When you pass through the waters, I will be with you; and when you pass through the rivers, they will not sweep over you. When you walk through the fire, you will not be burned; the flames will not set you ablaze. Isaiah 43:2

Normalcy is long gone…

Big foster care days make my heart long for normalcy. For me, my marriage, my children. They make my stomach ache and my mind race. I lose sleep and dream of normal.

Because meeting in a room with strangers to decide every day details and big life decisions about my children is not what I believed my life would be. It doesn’t feel normal. It honestly doesn’t even feel good.

But God didn’t call me to stay where I feel good. He never promised that mission work would feel fun or nice or cozy. Advocating for these children is the hardest, most demanding, and sometimes most defeating thing I’ve ever done. When I become sure of anything is when everything changes. It doesn’t matter if I scream or whisper, plans continue to change. So I will rest today in the knowledge that God already knows the outcome. He loves my children more than I could fathom and he wants them to know Him.

I will continue to do that hard things because that is where I am called to be. I’m coming to terms with the new normal of our lives and letting God change my thoughts and my desires. I cannot unknow or unsee the things I’ve seen and the children I’ve loved so the only thing left is action.

Pray for us. For big and small changes. For our new normal. And for rest.
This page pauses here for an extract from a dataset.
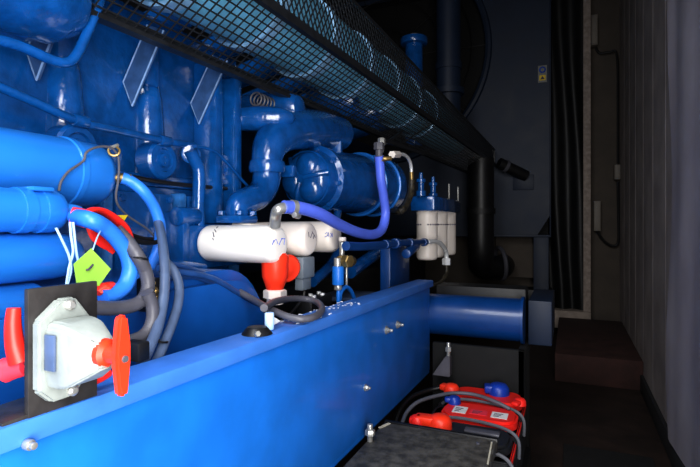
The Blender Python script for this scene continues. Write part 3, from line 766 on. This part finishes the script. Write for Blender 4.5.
# red strap: flat band looped round the hoses
t = MB()
sp = spline(PS([(85, 213), (93, 209), (103, 211), (114, 217), (124, 226), (130, 236), (132, 247), (126, 244), (118, 234), (108, 224), (97, 217)], -.845), 5, True)
t.tube(PS([(84, 214), (93, 210), (104, 212), (115, 219), (124, 228), (129, 238), (131, 247)], -.83), [.010, .014, .015, .010], 10, flat=.5)
t.tube(PS([(88, 222), (93, 234), (100, 241), (108, 246), (114, 252)], -.835), [.008, .010, .010, .006], 10, flat=.5)
t.tube(PS([(131, 247), (124, 247), (117, 242)], -.83), .010, 10, flat=.5)
solo('hose_wrap', t, RED, 'bright red protective wrap around the blue hoses', 'wrap')
solo('red_boot', MB().tube(PS([(97, 293), (104, 288), (113, 284)], -.80), [.010, .018, .008], 12, flat=.6), ORNG, 'orange-red rubber boot between the lime tag and the grey conduit', 'boot')
cd1 = thing('grey_conduit', 'thick grey corrugated conduit curving from the hoses to behind the black plate', 'conduit', P(110, 314, X=-.76))
build('sleeve', MB().tube(PS([(116, 230, -.80), (127, 241, -.79), (137, 255), (145, 270), (148, 285), (144, 298), (134, 305), (118, 308), (100, 308), (84, 308)], -.765), .0135, 16, 10, rib=.06), COND, cd1)
cd2 = thing('grey_conduit', 'second grey corrugated conduit bending in behind the red handle', 'conduit', P(120, 345, X=-.74))
build('sleeve', MB().tube(PS([(147, 292), (152, 305), (152, 320), (146, 333), (134, 340), (118, 343)], -.745), .0125, 16, 10, rib=.06), COND, cd2)
cc = thing('power_cable', 'slate-blue cable hanging straight in front of the engine doors, nearer of the pair', 'cable', P(140, 366, X=-.70))
build('sheath', MB().tube(PS([(156, 214, -.93), (161, 234, -.86), (164, 256, -.80), (165, 278, -.77), (163, 302, -.75), (158, 326, -.73), (150, 346, -.71), (141, 366, -.70)]), .0105, 16, 8), CONDB, cc)
cc2 = thing('power_cable', 'dark grey cable bowing outward beside the straight slate-blue cable', 'cable', P(150, 366, X=-.70))
build('sheath', MB().tube(PS([(166, 262, -.82), (174, 271, -.80), (179, 286, -.78), (178, 304, -.76), (172, 324, -.74), (164, 344, -.72), (154, 368, -.70)]), .0098, 16, 8), CONDB, cc2)
for a, b, X, R_, lab in ((139, 258, -.765, .026, 'thin black cable tie round the upper grey conduit'), (160, 341, -.72, .022, 'thin black cable tie round the two cables near the rail')):
    solo('cable_tie', MB().torus(P(a, b, X=X), (.1, .2, 1), R_*.62, .0022, 20, 6), RUB, lab, 'cable tie')
for pts, lab in (([(56, 228), (62, 240), (69, 256), (71, 270), (67, 286)], 'pale wire hanging in front of the blue tubes, first from the plate side'), ([(70, 222), (71, 236), (73, 252), (69, 268), (66, 288)], 'pale wire hanging from the slim tube end, middle of three'), ([(73, 222), (75, 240), (77, 256), (80, 268)], 'pale wire running down to the lime tag, last of three')):
    solo('hanging_wire', MB().tube(PS(pts, -.80), .0023, 8), LWIRE, lab, 'wire', 'pale hanging wires')
solo('fuel_rail_pipe', MB().tube(PS([(140, 258), (160, 264), (182, 265), (204, 268)], -1.02), .013, 12), CAST, 'upper of two short blue pipes running from the hoses to the oil filter head', 'pipe')
solo('fuel_rail_pipe', MB().tube(PS([(142, 268), (162, 272), (184, 273), (206, 275)], -1.0), .012, 12), CAST, 'lower of two short blue pipes running from the hoses to the oil filter head', 'pipe')
wc = thing('wire_clip', 'small metal spring clip holding the grey wire on the domed cylinder end', 'clip', P(113, 152, X=-.92))
build('clip_ring', MB().torus(P(114, 151, X=-.92), (.6, -.6, .2), .011, .003, 18, 6), BRASS, wc)
build('clip_screw', MB().cyl(P(110, 148, X=-.92), P(118, 145, X=-.92), .004, 10), STEEL, wc)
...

A letter to my baby in the middle of the night…

Sweet Baby,

Tonight my Fitbit recorded 4,218 steps. All of these steps were taken in the 8ft it takes to cross your nursery floor. However, it did not record the amount of times I rocked you back and forth, or how my voice started to go hoarse from my shushing, or how your hand wrapped up a clump of my hair and perfectly comforted you.

There is no record of my prayers to Jesus to bring peace to your little body. Or how I let tears slip from my eyes because your breathing was the sweetest sound I’ve ever heard. It’s not recorded how in the moments you finally fell asleep I debated putting you down or letting you snuggle in a little longer.

You see, my sweet baby, there will be a time when I no longer walk this 8 foot stretch with you at all hours of the night. There will come a time when my home is no longer your home. I am sure when that time comes there will be tears for both of us once again.

So yes, I may be sleep deprived, and you may need all of me. But you better believe that in the still of the night. When your cries have become sighs, and your tears have been dried. That we will rock and pray and snuggle a little longer.